═══ The records ═══
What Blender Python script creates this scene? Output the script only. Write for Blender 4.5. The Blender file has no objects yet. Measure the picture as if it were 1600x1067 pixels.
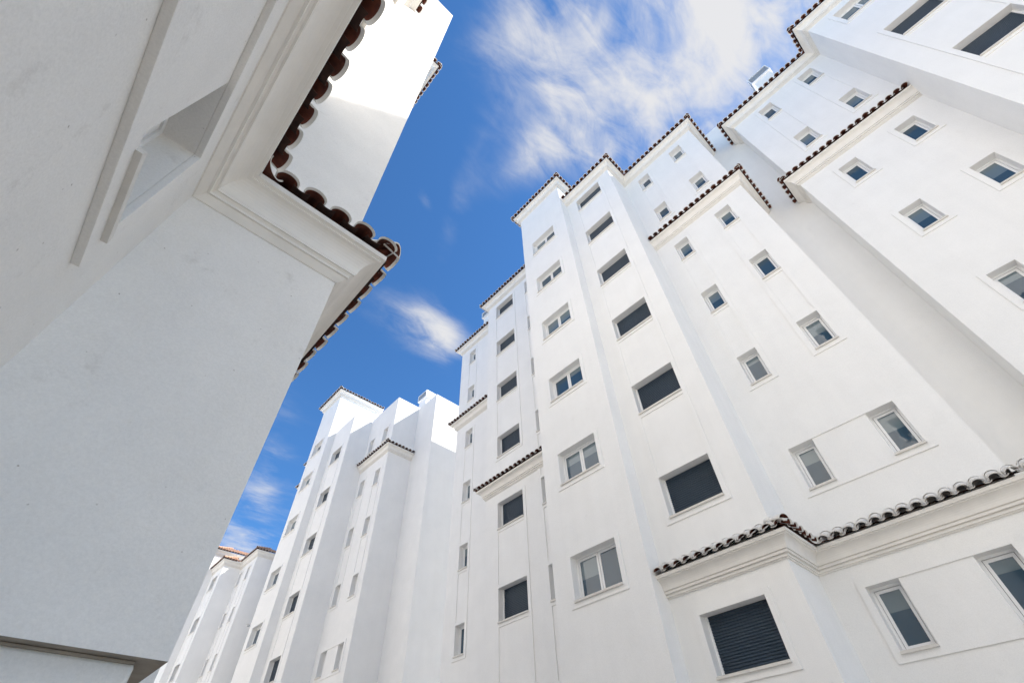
═══
═══ The records ═══
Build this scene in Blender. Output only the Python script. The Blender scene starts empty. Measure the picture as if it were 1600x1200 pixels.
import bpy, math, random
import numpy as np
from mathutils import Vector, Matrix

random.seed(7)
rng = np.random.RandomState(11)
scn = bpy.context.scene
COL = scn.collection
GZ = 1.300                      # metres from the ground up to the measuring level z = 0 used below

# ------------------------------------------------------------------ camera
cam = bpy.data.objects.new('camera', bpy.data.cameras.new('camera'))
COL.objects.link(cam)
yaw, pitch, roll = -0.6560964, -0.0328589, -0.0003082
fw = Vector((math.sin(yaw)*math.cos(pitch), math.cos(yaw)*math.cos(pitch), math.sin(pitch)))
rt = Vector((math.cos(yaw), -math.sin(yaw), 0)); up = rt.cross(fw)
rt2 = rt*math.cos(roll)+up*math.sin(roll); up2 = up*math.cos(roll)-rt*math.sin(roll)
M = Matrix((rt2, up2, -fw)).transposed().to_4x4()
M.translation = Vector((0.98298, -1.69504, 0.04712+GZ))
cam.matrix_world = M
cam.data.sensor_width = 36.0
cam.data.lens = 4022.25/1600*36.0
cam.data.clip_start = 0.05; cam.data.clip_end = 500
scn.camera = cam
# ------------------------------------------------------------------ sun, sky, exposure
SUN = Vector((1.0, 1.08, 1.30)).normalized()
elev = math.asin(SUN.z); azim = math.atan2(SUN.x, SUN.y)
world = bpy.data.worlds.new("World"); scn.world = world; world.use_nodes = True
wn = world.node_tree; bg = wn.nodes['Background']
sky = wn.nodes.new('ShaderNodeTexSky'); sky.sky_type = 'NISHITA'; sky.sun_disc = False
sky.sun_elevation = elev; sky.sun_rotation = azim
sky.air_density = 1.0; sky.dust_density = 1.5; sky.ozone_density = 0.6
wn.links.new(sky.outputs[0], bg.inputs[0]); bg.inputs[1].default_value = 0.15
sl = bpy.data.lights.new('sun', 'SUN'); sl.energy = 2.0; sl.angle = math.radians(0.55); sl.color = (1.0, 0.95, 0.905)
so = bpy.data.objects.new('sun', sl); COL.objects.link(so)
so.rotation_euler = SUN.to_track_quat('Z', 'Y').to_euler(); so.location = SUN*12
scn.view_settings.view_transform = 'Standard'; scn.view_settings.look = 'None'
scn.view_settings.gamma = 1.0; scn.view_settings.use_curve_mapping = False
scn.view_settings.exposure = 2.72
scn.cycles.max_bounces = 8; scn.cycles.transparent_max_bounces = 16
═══
§ **Do this**
Exactly and exclusively, reproduce the lines that start at the line containing "Build this scene" and end at the line containing "0 used below", inclusive of both.

§ **Exercise solution**
Build this scene in Blender. Output only the Python script. The Blender scene starts empty. Measure the picture as if it were 1600x1200 pixels.
import bpy, math, random
import numpy as np
from mathutils import Vector, Matrix

random.seed(7)
rng = np.random.RandomState(11)
scn = bpy.context.scene
COL = scn.collection
GZ = 1.300                      # metres from the ground up to the measuring level z = 0 used below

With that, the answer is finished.